→ Short exercise
Scan the data below for the string "scene". Show every line where it turns up.

=-=-=

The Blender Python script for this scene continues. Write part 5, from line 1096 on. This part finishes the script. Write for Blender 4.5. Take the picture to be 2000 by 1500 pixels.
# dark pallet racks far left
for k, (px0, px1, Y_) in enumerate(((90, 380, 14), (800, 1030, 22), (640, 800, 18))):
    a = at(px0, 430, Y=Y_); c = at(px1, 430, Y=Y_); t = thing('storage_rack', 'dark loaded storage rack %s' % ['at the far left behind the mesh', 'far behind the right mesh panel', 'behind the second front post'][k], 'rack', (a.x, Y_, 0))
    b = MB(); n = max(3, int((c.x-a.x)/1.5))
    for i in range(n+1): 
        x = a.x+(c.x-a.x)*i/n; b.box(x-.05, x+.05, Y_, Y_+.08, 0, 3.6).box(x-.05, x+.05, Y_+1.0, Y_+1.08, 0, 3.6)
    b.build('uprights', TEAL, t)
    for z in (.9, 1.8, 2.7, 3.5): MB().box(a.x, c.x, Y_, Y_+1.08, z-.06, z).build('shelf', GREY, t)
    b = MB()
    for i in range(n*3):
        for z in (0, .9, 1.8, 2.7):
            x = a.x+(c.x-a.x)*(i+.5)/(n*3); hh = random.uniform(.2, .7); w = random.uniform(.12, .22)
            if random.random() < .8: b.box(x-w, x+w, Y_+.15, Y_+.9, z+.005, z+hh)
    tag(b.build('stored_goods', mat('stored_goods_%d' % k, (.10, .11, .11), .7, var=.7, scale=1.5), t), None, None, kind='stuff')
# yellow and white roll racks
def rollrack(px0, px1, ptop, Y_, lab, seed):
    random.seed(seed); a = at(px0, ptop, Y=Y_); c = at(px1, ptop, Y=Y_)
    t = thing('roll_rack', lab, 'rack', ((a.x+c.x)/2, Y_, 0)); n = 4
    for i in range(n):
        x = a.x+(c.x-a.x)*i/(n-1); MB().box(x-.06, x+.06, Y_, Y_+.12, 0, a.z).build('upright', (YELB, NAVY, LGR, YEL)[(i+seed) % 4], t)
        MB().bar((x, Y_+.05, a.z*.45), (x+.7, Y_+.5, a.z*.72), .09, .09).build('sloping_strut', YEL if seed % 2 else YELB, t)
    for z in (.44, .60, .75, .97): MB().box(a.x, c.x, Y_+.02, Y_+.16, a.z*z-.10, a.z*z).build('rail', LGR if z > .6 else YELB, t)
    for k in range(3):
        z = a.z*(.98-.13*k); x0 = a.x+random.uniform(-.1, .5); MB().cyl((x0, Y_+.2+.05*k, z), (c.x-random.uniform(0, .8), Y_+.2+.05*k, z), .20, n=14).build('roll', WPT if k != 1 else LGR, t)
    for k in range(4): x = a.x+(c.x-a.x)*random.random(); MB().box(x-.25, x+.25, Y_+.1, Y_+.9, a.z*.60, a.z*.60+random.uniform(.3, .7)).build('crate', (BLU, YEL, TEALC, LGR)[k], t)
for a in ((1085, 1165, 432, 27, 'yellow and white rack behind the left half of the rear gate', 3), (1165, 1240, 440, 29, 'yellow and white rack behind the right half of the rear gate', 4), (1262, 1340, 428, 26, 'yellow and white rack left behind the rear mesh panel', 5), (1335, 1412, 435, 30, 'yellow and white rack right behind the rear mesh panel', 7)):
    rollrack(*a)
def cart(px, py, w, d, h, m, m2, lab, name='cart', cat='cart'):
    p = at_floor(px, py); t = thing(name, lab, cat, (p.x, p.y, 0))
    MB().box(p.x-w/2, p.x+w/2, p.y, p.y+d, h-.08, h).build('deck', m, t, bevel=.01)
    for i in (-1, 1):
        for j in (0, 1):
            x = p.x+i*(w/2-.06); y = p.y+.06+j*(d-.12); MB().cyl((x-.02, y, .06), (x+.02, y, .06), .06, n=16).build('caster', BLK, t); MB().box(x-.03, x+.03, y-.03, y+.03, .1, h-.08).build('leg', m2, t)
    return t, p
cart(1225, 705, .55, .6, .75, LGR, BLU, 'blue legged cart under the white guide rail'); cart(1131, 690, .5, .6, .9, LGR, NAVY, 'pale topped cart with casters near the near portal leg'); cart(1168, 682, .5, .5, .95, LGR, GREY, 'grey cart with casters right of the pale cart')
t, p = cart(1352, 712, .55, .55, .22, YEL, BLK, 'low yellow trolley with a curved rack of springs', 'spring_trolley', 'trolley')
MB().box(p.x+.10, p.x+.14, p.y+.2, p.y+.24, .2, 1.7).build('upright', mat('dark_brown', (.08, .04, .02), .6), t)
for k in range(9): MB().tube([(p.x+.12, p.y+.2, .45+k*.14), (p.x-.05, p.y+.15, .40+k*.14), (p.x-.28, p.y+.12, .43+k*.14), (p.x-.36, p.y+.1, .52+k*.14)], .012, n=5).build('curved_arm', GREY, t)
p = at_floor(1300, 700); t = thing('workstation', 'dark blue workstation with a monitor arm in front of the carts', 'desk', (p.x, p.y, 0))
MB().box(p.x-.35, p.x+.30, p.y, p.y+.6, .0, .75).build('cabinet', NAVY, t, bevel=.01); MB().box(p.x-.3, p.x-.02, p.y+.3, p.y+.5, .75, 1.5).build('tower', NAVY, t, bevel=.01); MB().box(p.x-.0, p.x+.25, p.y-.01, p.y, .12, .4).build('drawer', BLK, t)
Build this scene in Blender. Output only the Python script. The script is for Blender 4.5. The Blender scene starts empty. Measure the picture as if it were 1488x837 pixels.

=-=-=

→ Answer for the task
The Blender Python script for this scene continues. Write part 5, from line 1096 on. This part finishes the script. Write for Blender 4.5. Take the picture to be 2000 by 1500 pixels.
Build this scene in Blender. Output only the Python script. The script is for Blender 4.5. The Blender scene starts empty. Measure the picture as if it were 1488x837 pixels.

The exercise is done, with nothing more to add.